Voice Matching
How I learned to capture any writer's voice—from Joan Didion to fitness influencers—using examples instead of descriptions. A wizard for building reusable voice skills.
I found Joan Didion on a bench at Clark Kerr, the old deaf school turned Berkeley dorm. I was hungover, washed out from a night of partying, the sun too bright. Something about the title—Where I Was From—with its hint of dislocation made me pick it up.
I spent the next few days in prose that cut like glass. She wrote about California not as paradise but as contradiction. Her sentences were spare and unsparing. I had never read anything like it.
That encounter planted a seed.
Fifteen years later. I'm producing content for a client with a distinctive voice—short sentences, irreverent humor, occasional profanity. His audience knows what to expect. The team had tried every AI tool that promised voice matching. None delivered.
They called me as a longshot. An experiment.
What I learned: the best prompts are not elaborate. Five words carry a whole philosophy.
"In the style of [writer]."
When you invoke Didion, you give AI permission to be opinionated. To eschew the safe middle ground. To adopt her stance of unflinching clarity. The result crackles with specificity. It feels born of a particular consciousness.
But "in the style of" only works if the AI knows the writer.

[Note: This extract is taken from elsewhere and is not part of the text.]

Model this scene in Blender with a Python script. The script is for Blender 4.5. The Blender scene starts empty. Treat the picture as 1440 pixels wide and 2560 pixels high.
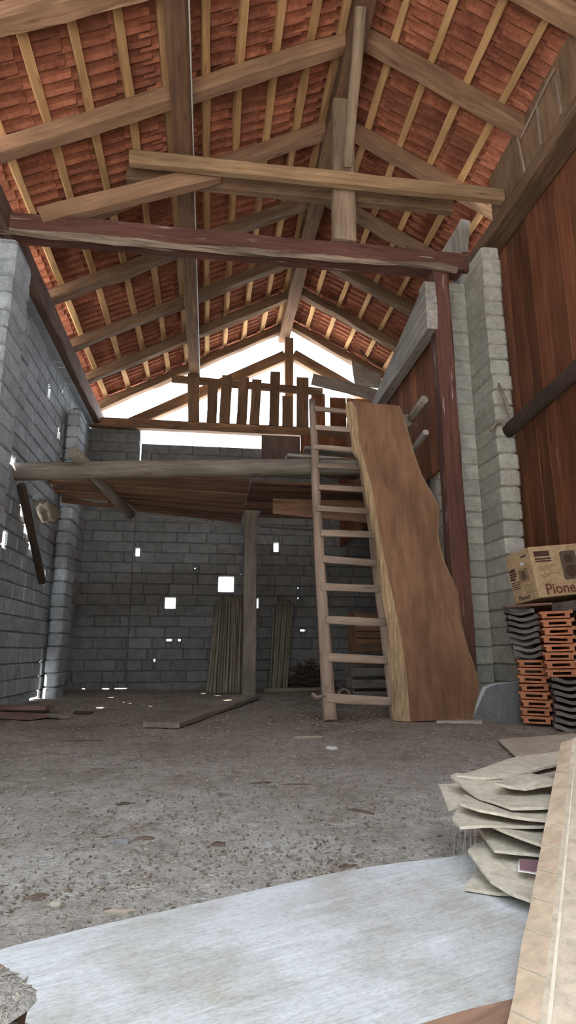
import bpy, math, random
from math import sin, cos, pi, radians, sqrt, exp
from mathutils import Vector, Matrix, noise
random.seed(7)
sc = bpy.context.scene
col = sc.collection
V = Vector
XR, ZR, SL = 1.178, 5.80, 0.545          # ridge x, batten underside at the ridge, roof slope
def roof(x): return ZR - SL*abs(x-XR)

# ------------------------------------------------------------------ materials
def nt(name):
    m = bpy.data.materials.new(name); m.use_nodes = True
    n = m.node_tree.nodes; l = m.node_tree.links
    b = n['Principled BSDF']; b.inputs['Specular IOR Level'].default_value = 0.25
    return m, n, l, b
def ramp(n, stops):
    r = n.new('ShaderNodeValToRGB'); e = r.color_ramp.elements
    while len(e) < len(stops): e.new(0.5)
    for i, (p, c) in enumerate(stops): e[i].position = p; e[i].color = (*c, 1)
    return r
def mixc(n, l, fac, a, b, mode='MIX'):
    m = n.new('ShaderNodeMix'); m.data_type = 'RGBA'; m.blend_type = mode
    for s, v in ((m.inputs[0], fac), (m.inputs[6], a), (m.inputs[7], b)):
        if hasattr(v, 'is_output'): l.new(v, s)
        elif isinstance(v, (int, float)): s.default_value = v
        else: s.default_value = (*v, 1)
    return m.outputs[2]
def coords(n, l, scale, rand=True):
    tc = n.new('ShaderNodeTexCoord'); mp = n.new('ShaderNodeMapping'); mp.inputs['Scale'].default_value = scale
    src = tc.outputs['Object']
    if rand:
        oi = n.new('ShaderNodeObjectInfo'); mu = n.new('ShaderNodeMath'); mu.operation = 'MULTIPLY'; mu.inputs[1].default_value = 37.0
        l.new(oi.outputs['Random'], mu.inputs[0])
        at = n.new('ShaderNodeAttribute'); at.attribute_name = 'rnd'
        ad = n.new('ShaderNodeMath'); ad.operation = 'MULTIPLY_ADD'; ad.inputs[1].default_value = 23.0
        l.new(at.outputs['Fac'], ad.inputs[0]); l.new(mu.outputs[0], ad.inputs[2])
        va = n.new('ShaderNodeVectorMath'); va.operation = 'ADD'
        l.new(src, va.inputs[0]); l.new(ad.outputs[0], va.inputs[1]); src = va.outputs[0]
    l.new(src, mp.inputs[0])
    return mp.outputs[0]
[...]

For famous authors, five words is enough. For your client who runs a fitness empire? For your own voice? The AI has nothing to draw from. You need a different approach.
Most voice matching tools focus on describing voice. Categories. Adjectives. Spectrum sliders. You tell AI a voice is "conversational, witty, medium-length sentences"—and get generic slop.
Examples beat descriptions. Every time.
When you show AI actual sentences from the voice you're matching, it absorbs the rhythm. The cadence. The specific way this writer constructs meaning.
Consider Didion's signature sentences:
"The center was not holding."
"We tell ourselves stories in order to live."
"I have already lost touch with a couple of people I used to be."
No description captures what these examples do. They show the AI exactly what to aim for.
The Voice Matching Wizard is built around this insight. You collect signature examples across every dimension of writing—openings, transitions, closings, sentence architecture, sticky phrases, what they avoid. Then you synthesize them into a reusable skill file.
When I submitted my first draft for that fitness client, I had no idea what to expect.
The feedback: "This is Fantastic!!! I honestly wouldn't change a thing except the title."
The skill file I built has dozens of signature sentences. Each one teaches the AI something no description could convey.
The skill package includes:
SKILL.md— The complete analysis framework
WIZARD.md— Conversational setup with checkpoints
templates/— Blank template for your voice
references/— Example voice skill with signature sentences
Setup takes 15-20 minutes. You need 2-5 writing samples, 500+ words each.
Three ways to use it. Codify your own voice for consistency across newsletters, social, long-form. Build a voice skill before any ghostwriting project. Or analyze writers you admire—extract their signature sentences, absorb their patterns, make them your own.